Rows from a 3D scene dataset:
——————

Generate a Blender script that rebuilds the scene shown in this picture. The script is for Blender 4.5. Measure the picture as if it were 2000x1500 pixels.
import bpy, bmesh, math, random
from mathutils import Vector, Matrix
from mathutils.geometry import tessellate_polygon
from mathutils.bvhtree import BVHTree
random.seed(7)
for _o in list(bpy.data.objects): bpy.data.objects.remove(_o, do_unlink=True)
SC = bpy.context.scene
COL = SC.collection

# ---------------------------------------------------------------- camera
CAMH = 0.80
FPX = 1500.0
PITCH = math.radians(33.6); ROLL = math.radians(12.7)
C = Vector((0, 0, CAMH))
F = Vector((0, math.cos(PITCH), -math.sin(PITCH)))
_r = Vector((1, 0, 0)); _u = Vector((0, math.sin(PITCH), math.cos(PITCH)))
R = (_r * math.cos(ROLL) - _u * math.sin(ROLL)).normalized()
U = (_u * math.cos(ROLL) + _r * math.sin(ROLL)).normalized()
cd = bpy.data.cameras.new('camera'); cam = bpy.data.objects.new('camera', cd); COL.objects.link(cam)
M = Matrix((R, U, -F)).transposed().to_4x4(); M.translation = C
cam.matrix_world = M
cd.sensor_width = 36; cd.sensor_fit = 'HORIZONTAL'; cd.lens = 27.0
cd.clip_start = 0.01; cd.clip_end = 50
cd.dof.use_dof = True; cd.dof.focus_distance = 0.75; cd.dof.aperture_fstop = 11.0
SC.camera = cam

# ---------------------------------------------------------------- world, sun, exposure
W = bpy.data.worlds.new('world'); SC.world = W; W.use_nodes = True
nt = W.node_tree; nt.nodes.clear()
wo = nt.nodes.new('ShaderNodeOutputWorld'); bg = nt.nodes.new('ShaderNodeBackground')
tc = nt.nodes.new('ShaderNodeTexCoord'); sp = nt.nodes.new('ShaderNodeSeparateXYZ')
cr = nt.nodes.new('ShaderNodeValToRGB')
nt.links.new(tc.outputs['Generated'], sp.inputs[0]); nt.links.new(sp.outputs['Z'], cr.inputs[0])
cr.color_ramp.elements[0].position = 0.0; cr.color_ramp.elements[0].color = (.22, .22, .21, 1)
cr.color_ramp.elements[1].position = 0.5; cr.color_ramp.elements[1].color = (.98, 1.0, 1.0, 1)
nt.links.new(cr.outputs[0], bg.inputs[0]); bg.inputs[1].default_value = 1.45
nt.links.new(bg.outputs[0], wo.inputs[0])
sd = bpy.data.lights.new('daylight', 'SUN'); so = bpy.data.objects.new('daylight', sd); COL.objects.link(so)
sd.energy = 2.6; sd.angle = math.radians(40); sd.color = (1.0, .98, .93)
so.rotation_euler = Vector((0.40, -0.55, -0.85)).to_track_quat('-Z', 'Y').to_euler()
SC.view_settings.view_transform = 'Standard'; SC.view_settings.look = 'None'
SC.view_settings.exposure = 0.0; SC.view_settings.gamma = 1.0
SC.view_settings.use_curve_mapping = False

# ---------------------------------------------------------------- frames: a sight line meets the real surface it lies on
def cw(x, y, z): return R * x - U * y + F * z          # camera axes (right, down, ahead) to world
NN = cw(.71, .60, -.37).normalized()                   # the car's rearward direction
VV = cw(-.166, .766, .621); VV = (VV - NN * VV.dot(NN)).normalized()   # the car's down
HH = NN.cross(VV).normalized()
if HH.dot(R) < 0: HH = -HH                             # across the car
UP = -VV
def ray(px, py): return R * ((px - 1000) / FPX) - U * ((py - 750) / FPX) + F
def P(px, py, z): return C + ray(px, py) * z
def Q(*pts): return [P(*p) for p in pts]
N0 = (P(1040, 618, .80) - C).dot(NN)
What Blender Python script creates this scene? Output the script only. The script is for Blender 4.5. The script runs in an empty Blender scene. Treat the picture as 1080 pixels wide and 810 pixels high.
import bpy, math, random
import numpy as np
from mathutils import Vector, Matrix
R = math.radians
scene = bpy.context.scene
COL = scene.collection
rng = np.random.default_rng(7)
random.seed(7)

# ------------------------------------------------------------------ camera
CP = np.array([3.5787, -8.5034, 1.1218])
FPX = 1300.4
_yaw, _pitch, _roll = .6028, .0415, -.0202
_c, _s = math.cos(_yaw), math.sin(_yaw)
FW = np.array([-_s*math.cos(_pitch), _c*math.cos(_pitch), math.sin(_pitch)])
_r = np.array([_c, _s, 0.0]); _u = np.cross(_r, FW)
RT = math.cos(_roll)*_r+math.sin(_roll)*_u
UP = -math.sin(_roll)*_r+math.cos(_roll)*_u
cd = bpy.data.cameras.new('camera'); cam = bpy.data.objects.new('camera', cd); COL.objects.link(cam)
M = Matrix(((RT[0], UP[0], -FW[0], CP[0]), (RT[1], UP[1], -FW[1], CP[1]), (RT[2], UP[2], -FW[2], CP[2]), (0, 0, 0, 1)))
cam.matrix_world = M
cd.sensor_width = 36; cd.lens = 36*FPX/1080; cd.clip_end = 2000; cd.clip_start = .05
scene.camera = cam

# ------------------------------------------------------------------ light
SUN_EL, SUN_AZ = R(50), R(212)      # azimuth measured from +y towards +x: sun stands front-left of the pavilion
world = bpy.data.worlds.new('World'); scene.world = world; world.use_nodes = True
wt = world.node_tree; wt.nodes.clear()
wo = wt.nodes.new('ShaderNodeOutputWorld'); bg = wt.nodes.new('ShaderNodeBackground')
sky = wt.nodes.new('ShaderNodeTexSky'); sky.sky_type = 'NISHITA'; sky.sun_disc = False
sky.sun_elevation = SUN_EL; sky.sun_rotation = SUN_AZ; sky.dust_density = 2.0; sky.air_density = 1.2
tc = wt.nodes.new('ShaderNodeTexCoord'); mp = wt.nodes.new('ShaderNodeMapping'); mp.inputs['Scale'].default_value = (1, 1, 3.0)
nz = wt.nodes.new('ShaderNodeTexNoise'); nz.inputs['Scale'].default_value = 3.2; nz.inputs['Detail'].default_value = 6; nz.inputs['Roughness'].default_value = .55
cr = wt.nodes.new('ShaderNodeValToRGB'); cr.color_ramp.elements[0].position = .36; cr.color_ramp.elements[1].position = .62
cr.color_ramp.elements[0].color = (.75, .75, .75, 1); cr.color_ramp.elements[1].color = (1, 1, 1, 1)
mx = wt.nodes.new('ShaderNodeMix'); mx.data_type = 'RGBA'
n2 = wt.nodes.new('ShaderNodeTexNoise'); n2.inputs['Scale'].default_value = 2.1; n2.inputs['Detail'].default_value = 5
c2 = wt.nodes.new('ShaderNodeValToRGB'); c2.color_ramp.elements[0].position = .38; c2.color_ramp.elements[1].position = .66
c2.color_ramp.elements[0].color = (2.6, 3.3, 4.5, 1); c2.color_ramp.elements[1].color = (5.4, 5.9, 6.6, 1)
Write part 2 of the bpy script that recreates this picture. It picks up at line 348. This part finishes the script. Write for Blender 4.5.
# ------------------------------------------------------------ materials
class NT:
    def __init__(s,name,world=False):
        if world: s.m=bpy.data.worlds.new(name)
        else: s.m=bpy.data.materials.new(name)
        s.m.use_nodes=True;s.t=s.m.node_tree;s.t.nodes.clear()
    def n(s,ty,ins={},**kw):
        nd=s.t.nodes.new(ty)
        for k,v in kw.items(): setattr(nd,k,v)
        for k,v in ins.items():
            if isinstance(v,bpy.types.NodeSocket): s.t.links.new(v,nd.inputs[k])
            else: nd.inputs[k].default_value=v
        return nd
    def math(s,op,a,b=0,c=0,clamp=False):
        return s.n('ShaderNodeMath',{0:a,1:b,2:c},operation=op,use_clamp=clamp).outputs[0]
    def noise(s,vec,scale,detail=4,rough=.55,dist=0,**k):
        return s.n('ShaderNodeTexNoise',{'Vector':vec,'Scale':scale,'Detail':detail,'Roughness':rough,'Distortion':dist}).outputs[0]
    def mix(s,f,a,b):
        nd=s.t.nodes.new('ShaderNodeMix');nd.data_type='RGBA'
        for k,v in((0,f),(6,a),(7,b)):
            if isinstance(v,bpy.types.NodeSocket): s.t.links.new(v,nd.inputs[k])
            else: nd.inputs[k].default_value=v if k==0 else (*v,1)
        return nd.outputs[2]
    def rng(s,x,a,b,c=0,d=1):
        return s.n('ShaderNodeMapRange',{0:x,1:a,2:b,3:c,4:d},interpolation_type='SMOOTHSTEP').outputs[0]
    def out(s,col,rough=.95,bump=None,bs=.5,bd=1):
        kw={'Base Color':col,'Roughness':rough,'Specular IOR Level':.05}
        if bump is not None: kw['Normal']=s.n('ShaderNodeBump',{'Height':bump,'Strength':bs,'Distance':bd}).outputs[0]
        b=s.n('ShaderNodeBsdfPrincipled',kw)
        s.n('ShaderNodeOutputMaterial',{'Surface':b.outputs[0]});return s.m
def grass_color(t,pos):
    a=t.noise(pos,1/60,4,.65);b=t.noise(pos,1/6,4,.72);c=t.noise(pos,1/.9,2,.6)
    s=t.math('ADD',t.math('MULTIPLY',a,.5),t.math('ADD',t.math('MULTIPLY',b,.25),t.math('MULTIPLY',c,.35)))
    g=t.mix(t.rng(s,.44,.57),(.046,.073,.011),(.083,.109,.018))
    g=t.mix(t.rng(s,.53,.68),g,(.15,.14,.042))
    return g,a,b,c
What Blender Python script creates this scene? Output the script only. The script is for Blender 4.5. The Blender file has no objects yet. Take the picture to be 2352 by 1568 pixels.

——————

Problem to work on: Above are the entries; repeat their lines exactly, from the first through the one that contains "COL = SC.collection".

Result below:
Generate a Blender script that rebuilds the scene shown in this picture. The script is for Blender 4.5. Measure the picture as if it were 2000x1500 pixels.
import bpy, bmesh, math, random
from mathutils import Vector, Matrix
from mathutils.geometry import tessellate_polygon
from mathutils.bvhtree import BVHTree
random.seed(7)
for _o in list(bpy.data.objects): bpy.data.objects.remove(_o, do_unlink=True)
SC = bpy.context.scene
COL = SC.collection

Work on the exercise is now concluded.